┌─ Records for the task

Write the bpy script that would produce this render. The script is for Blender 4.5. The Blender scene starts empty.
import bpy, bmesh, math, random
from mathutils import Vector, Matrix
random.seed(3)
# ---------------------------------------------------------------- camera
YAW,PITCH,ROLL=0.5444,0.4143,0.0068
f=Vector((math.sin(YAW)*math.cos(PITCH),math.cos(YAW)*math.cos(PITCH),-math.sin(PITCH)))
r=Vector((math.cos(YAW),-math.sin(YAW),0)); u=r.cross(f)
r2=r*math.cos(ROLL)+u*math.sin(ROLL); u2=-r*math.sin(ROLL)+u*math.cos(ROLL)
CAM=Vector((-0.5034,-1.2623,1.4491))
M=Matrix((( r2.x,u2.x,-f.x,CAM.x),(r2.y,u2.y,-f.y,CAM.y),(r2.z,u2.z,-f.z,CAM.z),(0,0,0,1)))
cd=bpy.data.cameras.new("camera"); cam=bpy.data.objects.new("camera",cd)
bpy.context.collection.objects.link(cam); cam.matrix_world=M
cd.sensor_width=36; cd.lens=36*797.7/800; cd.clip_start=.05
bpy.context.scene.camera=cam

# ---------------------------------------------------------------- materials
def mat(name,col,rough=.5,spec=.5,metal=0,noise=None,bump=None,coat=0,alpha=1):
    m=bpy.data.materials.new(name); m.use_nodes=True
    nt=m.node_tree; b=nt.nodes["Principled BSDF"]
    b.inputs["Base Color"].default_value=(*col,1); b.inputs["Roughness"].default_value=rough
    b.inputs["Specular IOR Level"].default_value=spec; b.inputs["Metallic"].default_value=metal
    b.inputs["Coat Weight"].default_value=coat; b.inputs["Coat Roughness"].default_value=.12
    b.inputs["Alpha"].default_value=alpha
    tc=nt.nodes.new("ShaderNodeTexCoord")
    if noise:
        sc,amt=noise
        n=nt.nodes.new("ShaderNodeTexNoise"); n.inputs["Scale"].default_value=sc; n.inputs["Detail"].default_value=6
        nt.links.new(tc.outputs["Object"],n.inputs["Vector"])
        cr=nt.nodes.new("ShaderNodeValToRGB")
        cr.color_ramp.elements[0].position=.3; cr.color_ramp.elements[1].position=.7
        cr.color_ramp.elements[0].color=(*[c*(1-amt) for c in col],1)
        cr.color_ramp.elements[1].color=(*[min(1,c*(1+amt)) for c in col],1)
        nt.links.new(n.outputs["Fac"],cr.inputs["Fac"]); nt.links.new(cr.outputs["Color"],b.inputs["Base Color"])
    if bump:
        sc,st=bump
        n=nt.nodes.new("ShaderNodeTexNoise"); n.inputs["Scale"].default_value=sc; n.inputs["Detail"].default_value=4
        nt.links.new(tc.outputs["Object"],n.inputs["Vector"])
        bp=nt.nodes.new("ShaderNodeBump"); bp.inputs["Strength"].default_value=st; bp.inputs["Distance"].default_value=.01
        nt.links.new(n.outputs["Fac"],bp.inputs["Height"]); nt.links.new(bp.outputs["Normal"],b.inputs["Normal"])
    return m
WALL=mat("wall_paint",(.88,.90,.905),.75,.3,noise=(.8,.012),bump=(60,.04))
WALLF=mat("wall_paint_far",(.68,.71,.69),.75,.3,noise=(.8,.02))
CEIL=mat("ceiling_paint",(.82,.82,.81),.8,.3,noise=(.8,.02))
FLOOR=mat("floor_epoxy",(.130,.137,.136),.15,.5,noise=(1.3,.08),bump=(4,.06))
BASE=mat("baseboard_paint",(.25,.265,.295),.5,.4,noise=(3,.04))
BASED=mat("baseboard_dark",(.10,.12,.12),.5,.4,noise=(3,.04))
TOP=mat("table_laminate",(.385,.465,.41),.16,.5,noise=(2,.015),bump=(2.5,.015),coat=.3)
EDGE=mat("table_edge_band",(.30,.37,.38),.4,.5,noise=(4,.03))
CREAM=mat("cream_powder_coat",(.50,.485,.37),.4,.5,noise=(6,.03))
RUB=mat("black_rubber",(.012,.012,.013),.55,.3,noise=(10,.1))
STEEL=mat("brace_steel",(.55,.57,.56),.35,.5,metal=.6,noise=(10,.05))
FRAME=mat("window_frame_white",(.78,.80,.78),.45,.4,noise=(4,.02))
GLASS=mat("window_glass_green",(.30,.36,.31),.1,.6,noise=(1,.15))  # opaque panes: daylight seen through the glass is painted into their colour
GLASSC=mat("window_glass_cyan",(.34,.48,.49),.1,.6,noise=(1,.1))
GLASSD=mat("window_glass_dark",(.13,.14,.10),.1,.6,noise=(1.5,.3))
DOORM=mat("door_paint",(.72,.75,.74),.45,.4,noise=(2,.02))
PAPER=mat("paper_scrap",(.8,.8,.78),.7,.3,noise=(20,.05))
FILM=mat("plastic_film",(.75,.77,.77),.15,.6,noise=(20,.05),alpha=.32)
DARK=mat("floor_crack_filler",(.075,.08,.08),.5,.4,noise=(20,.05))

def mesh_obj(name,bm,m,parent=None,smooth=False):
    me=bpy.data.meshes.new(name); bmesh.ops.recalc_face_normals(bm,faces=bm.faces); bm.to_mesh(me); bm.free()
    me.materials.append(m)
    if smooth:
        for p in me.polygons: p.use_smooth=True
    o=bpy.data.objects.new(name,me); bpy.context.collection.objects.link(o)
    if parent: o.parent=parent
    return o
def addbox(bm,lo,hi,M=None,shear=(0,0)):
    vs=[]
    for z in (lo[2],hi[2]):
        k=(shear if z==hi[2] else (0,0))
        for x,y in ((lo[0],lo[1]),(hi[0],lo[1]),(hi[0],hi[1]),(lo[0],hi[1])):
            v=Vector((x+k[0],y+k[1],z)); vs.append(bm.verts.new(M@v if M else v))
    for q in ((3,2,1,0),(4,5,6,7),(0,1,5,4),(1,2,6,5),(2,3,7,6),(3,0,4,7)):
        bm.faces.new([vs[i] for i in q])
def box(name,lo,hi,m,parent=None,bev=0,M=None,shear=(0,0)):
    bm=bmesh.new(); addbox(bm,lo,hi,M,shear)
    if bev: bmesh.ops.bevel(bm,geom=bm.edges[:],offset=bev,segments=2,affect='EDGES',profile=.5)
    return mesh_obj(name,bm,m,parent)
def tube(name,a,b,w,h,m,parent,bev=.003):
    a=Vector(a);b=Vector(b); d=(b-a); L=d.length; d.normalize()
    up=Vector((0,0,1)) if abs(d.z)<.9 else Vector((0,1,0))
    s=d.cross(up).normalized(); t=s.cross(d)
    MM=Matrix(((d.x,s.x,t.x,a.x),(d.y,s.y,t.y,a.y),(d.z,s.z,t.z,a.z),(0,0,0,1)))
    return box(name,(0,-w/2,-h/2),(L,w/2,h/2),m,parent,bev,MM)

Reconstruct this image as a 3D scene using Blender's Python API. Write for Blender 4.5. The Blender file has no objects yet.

└─

Give an exact copy of all the data shown above.

Write the bpy script that would produce this render. The script is for Blender 4.5. The Blender scene starts empty.
import bpy, bmesh, math, random
from mathutils import Vector, Matrix
random.seed(3)
# ---------------------------------------------------------------- camera
YAW,PITCH,ROLL=0.5444,0.4143,0.0068
f=Vector((math.sin(YAW)*math.cos(PITCH),math.cos(YAW)*math.cos(PITCH),-math.sin(PITCH)))
r=Vector((math.cos(YAW),-math.sin(YAW),0)); u=r.cross(f)
r2=r*math.cos(ROLL)+u*math.sin(ROLL); u2=-r*math.sin(ROLL)+u*math.cos(ROLL)
CAM=Vector((-0.5034,-1.2623,1.4491))
M=Matrix((( r2.x,u2.x,-f.x,CAM.x),(r2.y,u2.y,-f.y,CAM.y),(r2.z,u2.z,-f.z,CAM.z),(0,0,0,1)))
cd=bpy.data.cameras.new("camera"); cam=bpy.data.objects.new("camera",cd)
bpy.context.collection.objects.link(cam); cam.matrix_world=M
cd.sensor_width=36; cd.lens=36*797.7/800; cd.clip_start=.05
bpy.context.scene.camera=cam

# ---------------------------------------------------------------- materials
def mat(name,col,rough=.5,spec=.5,metal=0,noise=None,bump=None,coat=0,alpha=1):
    m=bpy.data.materials.new(name); m.use_nodes=True
    nt=m.node_tree; b=nt.nodes["Principled BSDF"]
    b.inputs["Base Color"].default_value=(*col,1); b.inputs["Roughness"].default_value=rough
    b.inputs["Specular IOR Level"].default_value=spec; b.inputs["Metallic"].default_value=metal
    b.inputs["Coat Weight"].default_value=coat; b.inputs["Coat Roughness"].default_value=.12
    b.inputs["Alpha"].default_value=alpha
    tc=nt.nodes.new("ShaderNodeTexCoord")
    if noise:
        sc,amt=noise
        n=nt.nodes.new("ShaderNodeTexNoise"); n.inputs["Scale"].default_value=sc; n.inputs["Detail"].default_value=6
        nt.links.new(tc.outputs["Object"],n.inputs["Vector"])
        cr=nt.nodes.new("ShaderNodeValToRGB")
        cr.color_ramp.elements[0].position=.3; cr.color_ramp.elements[1].position=.7
        cr.color_ramp.elements[0].color=(*[c*(1-amt) for c in col],1)
        cr.color_ramp.elements[1].color=(*[min(1,c*(1+amt)) for c in col],1)
        nt.links.new(n.outputs["Fac"],cr.inputs["Fac"]); nt.links.new(cr.outputs["Color"],b.inputs["Base Color"])
    if bump:
        sc,st=bump
        n=nt.nodes.new("ShaderNodeTexNoise"); n.inputs["Scale"].default_value=sc; n.inputs["Detail"].default_value=4
        nt.links.new(tc.outputs["Object"],n.inputs["Vector"])
        bp=nt.nodes.new("ShaderNodeBump"); bp.inputs["Strength"].default_value=st; bp.inputs["Distance"].default_value=.01
        nt.links.new(n.outputs["Fac"],bp.inputs["Height"]); nt.links.new(bp.outputs["Normal"],b.inputs["Normal"])
    return m
WALL=mat("wall_paint",(.88,.90,.905),.75,.3,noise=(.8,.012),bump=(60,.04))
WALLF=mat("wall_paint_far",(.68,.71,.69),.75,.3,noise=(.8,.02))
CEIL=mat("ceiling_paint",(.82,.82,.81),.8,.3,noise=(.8,.02))
FLOOR=mat("floor_epoxy",(.130,.137,.136),.15,.5,noise=(1.3,.08),bump=(4,.06))
BASE=mat("baseboard_paint",(.25,.265,.295),.5,.4,noise=(3,.04))
BASED=mat("baseboard_dark",(.10,.12,.12),.5,.4,noise=(3,.04))
TOP=mat("table_laminate",(.385,.465,.41),.16,.5,noise=(2,.015),bump=(2.5,.015),coat=.3)
EDGE=mat("table_edge_band",(.30,.37,.38),.4,.5,noise=(4,.03))
CREAM=mat("cream_powder_coat",(.50,.485,.37),.4,.5,noise=(6,.03))
RUB=mat("black_rubber",(.012,.012,.013),.55,.3,noise=(10,.1))
STEEL=mat("brace_steel",(.55,.57,.56),.35,.5,metal=.6,noise=(10,.05))
FRAME=mat("window_frame_white",(.78,.80,.78),.45,.4,noise=(4,.02))
GLASS=mat("window_glass_green",(.30,.36,.31),.1,.6,noise=(1,.15))  # opaque panes: daylight seen through the glass is painted into their colour
GLASSC=mat("window_glass_cyan",(.34,.48,.49),.1,.6,noise=(1,.1))
GLASSD=mat("window_glass_dark",(.13,.14,.10),.1,.6,noise=(1.5,.3))
DOORM=mat("door_paint",(.72,.75,.74),.45,.4,noise=(2,.02))
PAPER=mat("paper_scrap",(.8,.8,.78),.7,.3,noise=(20,.05))
FILM=mat("plastic_film",(.75,.77,.77),.15,.6,noise=(20,.05),alpha=.32)
DARK=mat("floor_crack_filler",(.075,.08,.08),.5,.4,noise=(20,.05))

def mesh_obj(name,bm,m,parent=None,smooth=False):
    me=bpy.data.meshes.new(name); bmesh.ops.recalc_face_normals(bm,faces=bm.faces); bm.to_mesh(me); bm.free()
    me.materials.append(m)
    if smooth:
        for p in me.polygons: p.use_smooth=True
    o=bpy.data.objects.new(name,me); bpy.context.collection.objects.link(o)
    if parent: o.parent=parent
    return o
def addbox(bm,lo,hi,M=None,shear=(0,0)):
    vs=[]
    for z in (lo[2],hi[2]):
        k=(shear if z==hi[2] else (0,0))
        for x,y in ((lo[0],lo[1]),(hi[0],lo[1]),(hi[0],hi[1]),(lo[0],hi[1])):
            v=Vector((x+k[0],y+k[1],z)); vs.append(bm.verts.new(M@v if M else v))
    for q in ((3,2,1,0),(4,5,6,7),(0,1,5,4),(1,2,6,5),(2,3,7,6),(3,0,4,7)):
        bm.faces.new([vs[i] for i in q])
def box(name,lo,hi,m,parent=None,bev=0,M=None,shear=(0,0)):
    bm=bmesh.new(); addbox(bm,lo,hi,M,shear)
    if bev: bmesh.ops.bevel(bm,geom=bm.edges[:],offset=bev,segments=2,affect='EDGES',profile=.5)
    return mesh_obj(name,bm,m,parent)
def tube(name,a,b,w,h,m,parent,bev=.003):
    a=Vector(a);b=Vector(b); d=(b-a); L=d.length; d.normalize()
    up=Vector((0,0,1)) if abs(d.z)<.9 else Vector((0,1,0))
    s=d.cross(up).normalized(); t=s.cross(d)
    MM=Matrix(((d.x,s.x,t.x,a.x),(d.y,s.y,t.y,a.y),(d.z,s.z,t.z,a.z),(0,0,0,1)))
    return box(name,(0,-w/2,-h/2),(L,w/2,h/2),m,parent,bev,MM)

Reconstruct this image as a 3D scene using Blender's Python API. Write for Blender 4.5. The Blender file has no objects yet.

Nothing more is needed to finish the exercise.